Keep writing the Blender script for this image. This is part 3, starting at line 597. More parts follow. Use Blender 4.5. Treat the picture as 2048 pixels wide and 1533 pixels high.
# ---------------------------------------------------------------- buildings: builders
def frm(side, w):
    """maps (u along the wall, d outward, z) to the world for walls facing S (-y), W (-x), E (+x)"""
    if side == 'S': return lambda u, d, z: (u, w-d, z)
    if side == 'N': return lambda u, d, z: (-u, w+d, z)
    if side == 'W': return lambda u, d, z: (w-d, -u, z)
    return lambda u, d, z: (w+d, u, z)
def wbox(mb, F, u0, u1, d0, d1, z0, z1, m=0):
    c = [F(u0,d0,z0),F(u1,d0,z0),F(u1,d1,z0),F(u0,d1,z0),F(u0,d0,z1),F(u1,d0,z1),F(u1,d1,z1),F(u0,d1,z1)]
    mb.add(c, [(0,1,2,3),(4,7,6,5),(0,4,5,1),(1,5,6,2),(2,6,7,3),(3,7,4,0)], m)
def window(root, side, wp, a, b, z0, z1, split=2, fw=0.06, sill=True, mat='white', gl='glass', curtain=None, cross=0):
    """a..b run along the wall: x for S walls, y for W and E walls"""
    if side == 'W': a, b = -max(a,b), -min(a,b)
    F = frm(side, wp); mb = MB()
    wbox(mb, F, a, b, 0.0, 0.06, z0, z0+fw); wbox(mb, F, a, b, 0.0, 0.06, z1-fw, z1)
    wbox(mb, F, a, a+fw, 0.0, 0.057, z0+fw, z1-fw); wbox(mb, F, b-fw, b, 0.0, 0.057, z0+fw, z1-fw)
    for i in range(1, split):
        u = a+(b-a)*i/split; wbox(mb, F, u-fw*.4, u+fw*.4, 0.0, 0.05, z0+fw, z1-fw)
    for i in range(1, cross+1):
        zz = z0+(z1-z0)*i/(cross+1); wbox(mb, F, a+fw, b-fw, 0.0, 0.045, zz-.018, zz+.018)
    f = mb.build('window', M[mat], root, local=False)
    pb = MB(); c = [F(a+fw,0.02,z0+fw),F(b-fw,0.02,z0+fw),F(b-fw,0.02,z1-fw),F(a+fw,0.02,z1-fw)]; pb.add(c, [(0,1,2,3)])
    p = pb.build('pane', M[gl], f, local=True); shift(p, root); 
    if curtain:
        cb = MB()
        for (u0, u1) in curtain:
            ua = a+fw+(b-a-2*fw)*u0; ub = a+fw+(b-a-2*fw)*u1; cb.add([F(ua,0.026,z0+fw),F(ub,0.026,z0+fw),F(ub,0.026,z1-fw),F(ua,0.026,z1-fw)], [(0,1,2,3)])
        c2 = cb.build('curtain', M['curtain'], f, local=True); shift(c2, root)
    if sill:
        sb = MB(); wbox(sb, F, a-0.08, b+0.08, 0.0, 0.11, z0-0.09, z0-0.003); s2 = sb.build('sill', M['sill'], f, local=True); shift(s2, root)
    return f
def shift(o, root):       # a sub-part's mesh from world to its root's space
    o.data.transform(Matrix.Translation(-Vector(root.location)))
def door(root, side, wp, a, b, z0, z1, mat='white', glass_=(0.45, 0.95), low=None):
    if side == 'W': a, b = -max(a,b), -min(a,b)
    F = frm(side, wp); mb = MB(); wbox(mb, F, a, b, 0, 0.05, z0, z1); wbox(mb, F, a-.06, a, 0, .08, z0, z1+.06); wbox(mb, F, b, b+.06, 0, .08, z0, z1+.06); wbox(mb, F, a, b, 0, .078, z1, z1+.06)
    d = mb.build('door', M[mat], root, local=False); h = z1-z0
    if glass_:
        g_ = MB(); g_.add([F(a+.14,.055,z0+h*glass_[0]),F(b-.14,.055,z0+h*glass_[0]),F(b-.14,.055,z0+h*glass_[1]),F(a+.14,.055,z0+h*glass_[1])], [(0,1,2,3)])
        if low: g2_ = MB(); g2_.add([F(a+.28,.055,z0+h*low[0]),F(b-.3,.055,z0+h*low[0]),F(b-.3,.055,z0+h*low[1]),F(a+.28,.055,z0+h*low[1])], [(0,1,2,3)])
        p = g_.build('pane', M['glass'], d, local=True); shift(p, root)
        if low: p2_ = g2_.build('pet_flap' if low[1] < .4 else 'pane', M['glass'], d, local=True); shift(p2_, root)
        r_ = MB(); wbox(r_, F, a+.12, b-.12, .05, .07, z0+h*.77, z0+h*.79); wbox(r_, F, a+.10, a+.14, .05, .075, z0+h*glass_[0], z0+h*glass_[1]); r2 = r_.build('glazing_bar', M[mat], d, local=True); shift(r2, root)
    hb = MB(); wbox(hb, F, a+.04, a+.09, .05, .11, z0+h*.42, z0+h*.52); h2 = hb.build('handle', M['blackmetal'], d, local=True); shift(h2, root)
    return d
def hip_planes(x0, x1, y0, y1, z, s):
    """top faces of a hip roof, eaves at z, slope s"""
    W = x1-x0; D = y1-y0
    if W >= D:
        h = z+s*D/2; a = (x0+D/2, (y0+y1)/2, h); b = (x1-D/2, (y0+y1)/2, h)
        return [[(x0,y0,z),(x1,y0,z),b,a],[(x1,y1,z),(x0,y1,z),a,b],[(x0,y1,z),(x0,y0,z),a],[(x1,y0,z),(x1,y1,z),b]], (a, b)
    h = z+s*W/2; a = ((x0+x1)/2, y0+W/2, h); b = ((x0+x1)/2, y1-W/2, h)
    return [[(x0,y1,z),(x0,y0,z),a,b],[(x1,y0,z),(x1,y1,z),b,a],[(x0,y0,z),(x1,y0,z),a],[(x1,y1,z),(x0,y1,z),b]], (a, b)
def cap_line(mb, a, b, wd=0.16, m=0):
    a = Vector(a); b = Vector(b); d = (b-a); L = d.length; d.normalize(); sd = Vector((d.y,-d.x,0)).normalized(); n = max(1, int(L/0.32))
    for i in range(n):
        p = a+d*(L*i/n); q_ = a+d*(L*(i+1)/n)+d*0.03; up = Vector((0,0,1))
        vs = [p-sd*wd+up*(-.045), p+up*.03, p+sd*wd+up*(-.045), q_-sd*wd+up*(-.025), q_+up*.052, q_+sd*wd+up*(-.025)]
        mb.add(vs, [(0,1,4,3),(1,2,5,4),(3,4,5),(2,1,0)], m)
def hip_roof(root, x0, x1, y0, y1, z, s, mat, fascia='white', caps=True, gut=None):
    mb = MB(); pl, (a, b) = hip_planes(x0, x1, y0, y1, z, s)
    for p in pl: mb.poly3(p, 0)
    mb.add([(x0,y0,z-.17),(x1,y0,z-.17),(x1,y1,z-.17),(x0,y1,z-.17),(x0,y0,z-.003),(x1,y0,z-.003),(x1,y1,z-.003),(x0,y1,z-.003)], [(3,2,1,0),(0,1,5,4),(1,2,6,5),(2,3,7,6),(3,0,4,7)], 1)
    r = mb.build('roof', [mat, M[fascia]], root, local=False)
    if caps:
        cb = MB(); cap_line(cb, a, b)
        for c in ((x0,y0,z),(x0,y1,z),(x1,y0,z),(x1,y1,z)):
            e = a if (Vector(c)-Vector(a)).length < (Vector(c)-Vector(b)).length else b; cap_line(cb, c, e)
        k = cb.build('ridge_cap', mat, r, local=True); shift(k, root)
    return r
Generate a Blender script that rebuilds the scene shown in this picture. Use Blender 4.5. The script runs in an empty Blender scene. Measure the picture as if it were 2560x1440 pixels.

■ ■ ■ ■

§ **What to do**:
Only the number is wanted: how many lines in the data include the word "this"?

§ **Finished task**:
2